[GOAL] Give the data again exactly, from its opening line through the line in which "COL = S.collection" appears.

[Scene script records]

********************

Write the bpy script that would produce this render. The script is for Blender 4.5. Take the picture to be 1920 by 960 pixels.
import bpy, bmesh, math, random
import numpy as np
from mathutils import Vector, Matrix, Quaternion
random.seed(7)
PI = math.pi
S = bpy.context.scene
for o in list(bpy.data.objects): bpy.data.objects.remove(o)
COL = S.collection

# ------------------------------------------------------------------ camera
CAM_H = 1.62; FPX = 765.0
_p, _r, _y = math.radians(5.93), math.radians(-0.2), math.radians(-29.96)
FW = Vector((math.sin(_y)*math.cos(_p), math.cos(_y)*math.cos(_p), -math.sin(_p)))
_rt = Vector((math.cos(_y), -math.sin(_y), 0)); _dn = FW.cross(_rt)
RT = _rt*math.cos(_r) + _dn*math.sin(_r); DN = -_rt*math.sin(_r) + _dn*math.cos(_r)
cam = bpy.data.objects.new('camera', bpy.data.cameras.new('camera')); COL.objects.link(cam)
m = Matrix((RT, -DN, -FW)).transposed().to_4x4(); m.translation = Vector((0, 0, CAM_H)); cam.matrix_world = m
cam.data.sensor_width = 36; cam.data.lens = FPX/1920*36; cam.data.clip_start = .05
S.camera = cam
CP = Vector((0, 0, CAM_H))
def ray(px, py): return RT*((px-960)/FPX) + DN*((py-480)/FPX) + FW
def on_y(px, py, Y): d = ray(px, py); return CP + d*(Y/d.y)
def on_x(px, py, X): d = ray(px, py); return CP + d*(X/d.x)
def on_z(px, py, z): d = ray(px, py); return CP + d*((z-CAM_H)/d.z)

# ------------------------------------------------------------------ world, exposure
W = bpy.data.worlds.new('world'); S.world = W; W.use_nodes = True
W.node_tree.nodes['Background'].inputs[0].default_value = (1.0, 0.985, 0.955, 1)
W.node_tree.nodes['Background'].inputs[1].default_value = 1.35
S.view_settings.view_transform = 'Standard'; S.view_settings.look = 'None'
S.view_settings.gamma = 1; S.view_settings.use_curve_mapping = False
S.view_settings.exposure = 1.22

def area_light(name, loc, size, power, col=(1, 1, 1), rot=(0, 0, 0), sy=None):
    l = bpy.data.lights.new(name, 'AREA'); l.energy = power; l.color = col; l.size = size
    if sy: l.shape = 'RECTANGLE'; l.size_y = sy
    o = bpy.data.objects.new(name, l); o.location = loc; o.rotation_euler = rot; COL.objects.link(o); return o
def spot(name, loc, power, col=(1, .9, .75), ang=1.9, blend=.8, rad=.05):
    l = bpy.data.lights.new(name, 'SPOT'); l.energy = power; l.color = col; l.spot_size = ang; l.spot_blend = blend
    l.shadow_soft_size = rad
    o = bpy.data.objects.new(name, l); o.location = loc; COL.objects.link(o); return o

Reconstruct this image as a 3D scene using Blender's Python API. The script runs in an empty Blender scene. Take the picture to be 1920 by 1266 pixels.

********************

[FINAL ANSWER]
Write the bpy script that would produce this render. The script is for Blender 4.5. Take the picture to be 1920 by 960 pixels.
import bpy, bmesh, math, random
import numpy as np
from mathutils import Vector, Matrix, Quaternion
random.seed(7)
PI = math.pi
S = bpy.context.scene
for o in list(bpy.data.objects): bpy.data.objects.remove(o)
COL = S.collection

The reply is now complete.